The problem.
Your task is to copy the lines between the line containing "Model this scene" and the line containing "PI = math.pi", counting both of those lines, and to emit nothing more.

Records from a collection:

========

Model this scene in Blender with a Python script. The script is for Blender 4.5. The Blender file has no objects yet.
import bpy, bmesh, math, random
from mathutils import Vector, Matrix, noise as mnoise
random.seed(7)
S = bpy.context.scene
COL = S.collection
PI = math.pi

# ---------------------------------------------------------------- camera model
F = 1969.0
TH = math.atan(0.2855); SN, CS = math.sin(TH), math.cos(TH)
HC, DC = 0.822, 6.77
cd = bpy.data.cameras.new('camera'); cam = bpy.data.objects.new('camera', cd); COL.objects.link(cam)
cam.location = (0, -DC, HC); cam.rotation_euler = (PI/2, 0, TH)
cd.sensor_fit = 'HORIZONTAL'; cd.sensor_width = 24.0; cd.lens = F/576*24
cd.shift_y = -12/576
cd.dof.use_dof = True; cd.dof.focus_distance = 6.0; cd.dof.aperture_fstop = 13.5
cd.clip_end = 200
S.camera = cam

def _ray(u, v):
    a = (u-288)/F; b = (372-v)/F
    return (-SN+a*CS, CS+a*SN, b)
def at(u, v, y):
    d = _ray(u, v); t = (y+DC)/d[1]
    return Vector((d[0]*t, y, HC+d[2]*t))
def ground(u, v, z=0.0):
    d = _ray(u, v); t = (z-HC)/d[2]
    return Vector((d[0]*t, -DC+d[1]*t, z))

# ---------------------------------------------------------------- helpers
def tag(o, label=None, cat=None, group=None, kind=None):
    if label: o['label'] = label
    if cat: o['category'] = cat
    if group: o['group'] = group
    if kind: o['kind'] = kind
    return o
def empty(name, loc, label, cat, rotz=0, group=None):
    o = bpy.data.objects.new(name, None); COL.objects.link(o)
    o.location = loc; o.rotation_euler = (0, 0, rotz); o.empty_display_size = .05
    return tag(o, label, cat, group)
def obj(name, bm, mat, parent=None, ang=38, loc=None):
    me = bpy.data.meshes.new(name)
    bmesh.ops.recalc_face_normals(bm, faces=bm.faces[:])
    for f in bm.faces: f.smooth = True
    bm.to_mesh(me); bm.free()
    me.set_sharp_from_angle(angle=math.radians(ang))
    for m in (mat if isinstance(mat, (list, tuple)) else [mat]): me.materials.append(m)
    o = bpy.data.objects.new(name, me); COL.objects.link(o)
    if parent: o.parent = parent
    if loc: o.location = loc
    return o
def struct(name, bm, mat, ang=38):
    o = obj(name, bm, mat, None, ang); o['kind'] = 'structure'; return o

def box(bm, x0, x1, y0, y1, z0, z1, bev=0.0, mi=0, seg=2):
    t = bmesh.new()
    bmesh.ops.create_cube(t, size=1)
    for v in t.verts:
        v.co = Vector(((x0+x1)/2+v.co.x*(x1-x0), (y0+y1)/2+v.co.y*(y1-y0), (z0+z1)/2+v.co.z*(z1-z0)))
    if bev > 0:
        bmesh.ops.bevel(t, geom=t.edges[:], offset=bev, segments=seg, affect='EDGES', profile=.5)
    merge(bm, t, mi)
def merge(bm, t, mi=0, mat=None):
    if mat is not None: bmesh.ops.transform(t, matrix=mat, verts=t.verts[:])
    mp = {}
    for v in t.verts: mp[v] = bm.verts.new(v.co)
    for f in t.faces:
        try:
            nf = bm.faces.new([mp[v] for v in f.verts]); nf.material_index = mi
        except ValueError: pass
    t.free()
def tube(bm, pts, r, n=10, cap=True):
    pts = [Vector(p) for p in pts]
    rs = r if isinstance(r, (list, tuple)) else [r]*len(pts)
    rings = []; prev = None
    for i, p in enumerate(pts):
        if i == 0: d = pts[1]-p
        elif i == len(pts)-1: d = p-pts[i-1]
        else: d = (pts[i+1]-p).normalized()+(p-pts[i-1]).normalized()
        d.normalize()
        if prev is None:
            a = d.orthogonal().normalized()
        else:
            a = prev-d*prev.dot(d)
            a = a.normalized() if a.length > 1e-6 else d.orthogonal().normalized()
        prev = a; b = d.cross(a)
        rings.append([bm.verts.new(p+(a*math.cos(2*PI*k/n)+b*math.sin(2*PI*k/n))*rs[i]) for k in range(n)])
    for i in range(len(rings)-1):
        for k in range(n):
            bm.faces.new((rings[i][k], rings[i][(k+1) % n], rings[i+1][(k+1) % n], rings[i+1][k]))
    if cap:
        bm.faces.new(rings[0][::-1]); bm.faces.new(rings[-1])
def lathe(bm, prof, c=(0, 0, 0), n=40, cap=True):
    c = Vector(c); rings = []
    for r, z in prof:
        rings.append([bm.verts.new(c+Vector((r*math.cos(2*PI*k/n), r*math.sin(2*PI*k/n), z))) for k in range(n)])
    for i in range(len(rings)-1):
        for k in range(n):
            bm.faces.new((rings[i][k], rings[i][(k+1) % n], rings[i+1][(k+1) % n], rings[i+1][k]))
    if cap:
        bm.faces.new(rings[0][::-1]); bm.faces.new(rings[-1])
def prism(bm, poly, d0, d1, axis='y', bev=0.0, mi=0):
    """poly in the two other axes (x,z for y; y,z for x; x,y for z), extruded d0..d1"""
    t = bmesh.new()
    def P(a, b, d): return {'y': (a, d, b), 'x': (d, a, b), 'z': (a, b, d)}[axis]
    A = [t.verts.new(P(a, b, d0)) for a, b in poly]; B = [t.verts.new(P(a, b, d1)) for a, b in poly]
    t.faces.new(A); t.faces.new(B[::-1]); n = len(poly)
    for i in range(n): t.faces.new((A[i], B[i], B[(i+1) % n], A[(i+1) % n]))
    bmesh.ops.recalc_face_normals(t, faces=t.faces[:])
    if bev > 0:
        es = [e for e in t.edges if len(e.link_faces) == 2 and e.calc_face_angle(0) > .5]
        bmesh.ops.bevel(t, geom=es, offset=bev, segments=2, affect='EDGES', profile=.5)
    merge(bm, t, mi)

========

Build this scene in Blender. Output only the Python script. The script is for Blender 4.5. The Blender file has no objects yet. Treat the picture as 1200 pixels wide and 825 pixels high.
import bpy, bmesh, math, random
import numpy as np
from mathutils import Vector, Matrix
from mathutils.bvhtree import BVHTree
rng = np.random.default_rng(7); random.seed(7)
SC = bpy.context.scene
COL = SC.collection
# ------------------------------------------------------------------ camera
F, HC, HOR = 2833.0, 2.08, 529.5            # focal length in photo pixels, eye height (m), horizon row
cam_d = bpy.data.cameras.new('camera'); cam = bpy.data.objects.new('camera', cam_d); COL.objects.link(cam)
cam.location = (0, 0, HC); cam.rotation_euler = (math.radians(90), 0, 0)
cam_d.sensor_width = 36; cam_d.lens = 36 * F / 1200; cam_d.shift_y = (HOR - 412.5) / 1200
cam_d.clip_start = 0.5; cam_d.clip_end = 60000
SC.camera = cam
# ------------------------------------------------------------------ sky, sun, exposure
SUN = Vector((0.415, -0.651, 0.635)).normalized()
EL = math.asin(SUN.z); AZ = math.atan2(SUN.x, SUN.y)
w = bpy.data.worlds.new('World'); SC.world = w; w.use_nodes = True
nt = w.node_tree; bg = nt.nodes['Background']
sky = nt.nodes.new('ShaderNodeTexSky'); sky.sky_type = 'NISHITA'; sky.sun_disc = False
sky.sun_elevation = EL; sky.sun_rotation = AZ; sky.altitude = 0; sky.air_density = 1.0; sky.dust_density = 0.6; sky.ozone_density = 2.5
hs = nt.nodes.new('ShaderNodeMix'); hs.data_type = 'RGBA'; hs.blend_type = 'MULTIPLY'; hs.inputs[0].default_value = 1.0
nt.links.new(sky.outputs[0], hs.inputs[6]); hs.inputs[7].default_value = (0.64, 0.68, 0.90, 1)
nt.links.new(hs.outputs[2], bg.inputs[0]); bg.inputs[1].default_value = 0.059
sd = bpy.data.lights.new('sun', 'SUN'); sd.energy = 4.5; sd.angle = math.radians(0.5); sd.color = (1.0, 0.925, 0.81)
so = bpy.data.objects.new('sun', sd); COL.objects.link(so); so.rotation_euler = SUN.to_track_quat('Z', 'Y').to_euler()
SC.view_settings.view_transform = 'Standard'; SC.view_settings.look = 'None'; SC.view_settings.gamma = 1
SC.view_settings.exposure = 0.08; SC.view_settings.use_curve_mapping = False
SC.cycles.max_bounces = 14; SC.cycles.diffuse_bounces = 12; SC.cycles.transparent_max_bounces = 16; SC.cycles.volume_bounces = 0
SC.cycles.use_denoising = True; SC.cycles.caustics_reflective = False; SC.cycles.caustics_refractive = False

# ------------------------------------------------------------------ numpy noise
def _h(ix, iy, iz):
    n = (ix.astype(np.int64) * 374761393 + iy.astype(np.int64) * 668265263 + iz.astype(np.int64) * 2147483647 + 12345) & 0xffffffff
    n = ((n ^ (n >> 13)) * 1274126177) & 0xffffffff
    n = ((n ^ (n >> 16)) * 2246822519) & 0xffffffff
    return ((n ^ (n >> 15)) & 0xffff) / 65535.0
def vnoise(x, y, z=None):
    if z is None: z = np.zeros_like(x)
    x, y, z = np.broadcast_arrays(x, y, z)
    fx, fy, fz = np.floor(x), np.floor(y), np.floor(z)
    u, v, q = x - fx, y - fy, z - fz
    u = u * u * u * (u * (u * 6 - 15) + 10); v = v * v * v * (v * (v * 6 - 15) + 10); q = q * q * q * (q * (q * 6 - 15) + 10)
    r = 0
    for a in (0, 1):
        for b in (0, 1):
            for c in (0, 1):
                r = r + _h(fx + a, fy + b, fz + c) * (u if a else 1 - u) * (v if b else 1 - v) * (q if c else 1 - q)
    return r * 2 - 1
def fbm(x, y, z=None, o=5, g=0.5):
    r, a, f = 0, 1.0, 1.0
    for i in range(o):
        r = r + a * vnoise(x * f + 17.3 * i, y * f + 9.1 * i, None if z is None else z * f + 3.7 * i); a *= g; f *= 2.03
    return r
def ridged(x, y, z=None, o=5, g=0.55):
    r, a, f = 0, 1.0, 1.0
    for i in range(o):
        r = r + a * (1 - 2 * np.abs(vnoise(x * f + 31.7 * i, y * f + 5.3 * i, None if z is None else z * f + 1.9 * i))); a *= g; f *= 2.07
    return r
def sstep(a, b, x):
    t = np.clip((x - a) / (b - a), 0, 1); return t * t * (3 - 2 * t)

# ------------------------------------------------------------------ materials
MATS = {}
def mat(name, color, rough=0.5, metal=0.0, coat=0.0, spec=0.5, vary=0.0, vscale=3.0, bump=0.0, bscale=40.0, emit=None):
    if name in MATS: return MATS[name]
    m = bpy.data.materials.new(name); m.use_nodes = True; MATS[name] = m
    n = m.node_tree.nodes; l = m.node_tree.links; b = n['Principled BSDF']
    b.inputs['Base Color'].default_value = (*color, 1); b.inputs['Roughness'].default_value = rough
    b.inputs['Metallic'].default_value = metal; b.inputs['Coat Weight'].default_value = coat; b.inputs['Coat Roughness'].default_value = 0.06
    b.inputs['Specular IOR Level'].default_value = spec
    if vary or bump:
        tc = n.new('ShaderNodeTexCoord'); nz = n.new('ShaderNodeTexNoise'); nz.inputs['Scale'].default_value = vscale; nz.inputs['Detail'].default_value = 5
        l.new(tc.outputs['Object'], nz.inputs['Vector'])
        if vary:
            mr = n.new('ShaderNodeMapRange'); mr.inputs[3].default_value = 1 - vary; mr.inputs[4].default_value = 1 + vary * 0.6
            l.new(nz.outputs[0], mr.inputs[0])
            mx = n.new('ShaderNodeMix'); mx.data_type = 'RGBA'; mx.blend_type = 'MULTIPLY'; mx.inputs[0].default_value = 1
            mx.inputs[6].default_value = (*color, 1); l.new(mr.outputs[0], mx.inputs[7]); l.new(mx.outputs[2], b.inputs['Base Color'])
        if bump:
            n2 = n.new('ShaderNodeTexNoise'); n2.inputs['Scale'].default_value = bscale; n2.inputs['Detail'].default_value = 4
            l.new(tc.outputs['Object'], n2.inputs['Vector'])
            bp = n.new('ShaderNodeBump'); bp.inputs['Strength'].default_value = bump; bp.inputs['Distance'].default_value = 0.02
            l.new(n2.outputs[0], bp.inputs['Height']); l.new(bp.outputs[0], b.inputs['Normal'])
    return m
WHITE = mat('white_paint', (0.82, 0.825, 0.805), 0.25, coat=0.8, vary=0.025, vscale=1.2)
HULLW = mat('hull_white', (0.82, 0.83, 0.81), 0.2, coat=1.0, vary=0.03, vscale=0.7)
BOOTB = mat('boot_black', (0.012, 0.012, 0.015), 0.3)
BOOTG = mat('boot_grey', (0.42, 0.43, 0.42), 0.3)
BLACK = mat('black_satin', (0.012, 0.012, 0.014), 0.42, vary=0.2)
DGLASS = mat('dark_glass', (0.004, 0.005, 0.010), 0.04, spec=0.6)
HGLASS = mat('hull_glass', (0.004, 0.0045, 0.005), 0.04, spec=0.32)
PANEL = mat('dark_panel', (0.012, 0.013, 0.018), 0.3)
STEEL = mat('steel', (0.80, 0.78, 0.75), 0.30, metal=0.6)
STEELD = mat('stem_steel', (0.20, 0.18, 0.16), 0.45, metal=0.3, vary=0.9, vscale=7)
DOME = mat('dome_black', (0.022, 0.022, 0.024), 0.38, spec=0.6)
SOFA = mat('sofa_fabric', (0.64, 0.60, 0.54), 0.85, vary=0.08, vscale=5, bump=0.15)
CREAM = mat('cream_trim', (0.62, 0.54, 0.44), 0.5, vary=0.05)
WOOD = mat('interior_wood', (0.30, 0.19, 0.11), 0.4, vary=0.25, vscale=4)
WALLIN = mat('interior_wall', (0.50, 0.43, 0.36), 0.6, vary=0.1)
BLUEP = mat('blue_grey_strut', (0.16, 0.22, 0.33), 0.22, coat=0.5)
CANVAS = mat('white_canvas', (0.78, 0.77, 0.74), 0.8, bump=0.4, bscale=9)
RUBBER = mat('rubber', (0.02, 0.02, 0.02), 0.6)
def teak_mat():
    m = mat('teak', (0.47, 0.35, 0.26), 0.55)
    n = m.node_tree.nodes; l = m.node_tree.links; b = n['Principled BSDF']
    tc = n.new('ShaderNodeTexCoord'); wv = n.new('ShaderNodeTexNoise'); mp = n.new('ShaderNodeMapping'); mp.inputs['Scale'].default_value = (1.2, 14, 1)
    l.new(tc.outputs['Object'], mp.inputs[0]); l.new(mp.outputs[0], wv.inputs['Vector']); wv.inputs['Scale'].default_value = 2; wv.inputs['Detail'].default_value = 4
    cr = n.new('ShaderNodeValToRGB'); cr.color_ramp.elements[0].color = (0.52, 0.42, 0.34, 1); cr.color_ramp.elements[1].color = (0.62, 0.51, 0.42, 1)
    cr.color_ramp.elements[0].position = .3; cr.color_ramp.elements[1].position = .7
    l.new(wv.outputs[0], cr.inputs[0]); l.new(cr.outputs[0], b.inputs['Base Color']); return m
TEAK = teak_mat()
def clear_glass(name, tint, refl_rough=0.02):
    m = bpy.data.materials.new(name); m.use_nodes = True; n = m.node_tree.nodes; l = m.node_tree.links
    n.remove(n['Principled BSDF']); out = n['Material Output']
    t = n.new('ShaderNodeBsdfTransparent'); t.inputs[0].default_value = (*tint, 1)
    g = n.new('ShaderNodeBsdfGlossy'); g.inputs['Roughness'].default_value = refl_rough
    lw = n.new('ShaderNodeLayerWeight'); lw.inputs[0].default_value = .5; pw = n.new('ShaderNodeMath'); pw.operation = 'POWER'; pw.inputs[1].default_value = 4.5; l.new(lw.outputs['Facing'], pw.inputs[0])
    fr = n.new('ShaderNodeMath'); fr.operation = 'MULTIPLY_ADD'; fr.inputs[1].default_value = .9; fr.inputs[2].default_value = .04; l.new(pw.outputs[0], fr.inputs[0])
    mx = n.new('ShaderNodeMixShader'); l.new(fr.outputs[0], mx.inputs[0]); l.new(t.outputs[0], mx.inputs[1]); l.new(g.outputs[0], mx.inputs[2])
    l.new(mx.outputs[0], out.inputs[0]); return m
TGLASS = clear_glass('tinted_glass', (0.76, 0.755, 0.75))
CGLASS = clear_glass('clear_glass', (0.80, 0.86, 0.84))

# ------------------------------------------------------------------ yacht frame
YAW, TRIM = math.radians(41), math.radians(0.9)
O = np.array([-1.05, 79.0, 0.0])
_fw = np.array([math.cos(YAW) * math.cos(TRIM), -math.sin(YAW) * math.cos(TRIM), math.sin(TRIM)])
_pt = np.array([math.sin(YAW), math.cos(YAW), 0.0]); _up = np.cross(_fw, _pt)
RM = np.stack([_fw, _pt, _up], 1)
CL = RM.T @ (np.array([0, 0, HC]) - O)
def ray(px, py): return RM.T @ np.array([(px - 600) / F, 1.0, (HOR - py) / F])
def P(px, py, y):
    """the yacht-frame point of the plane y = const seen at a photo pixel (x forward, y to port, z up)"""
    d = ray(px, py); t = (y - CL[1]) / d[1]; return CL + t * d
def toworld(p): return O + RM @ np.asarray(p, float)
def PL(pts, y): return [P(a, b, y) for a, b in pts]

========

Final result.
Model this scene in Blender with a Python script. The script is for Blender 4.5. The Blender file has no objects yet.
import bpy, bmesh, math, random
from mathutils import Vector, Matrix, noise as mnoise
random.seed(7)
S = bpy.context.scene
COL = S.collection
PI = math.pi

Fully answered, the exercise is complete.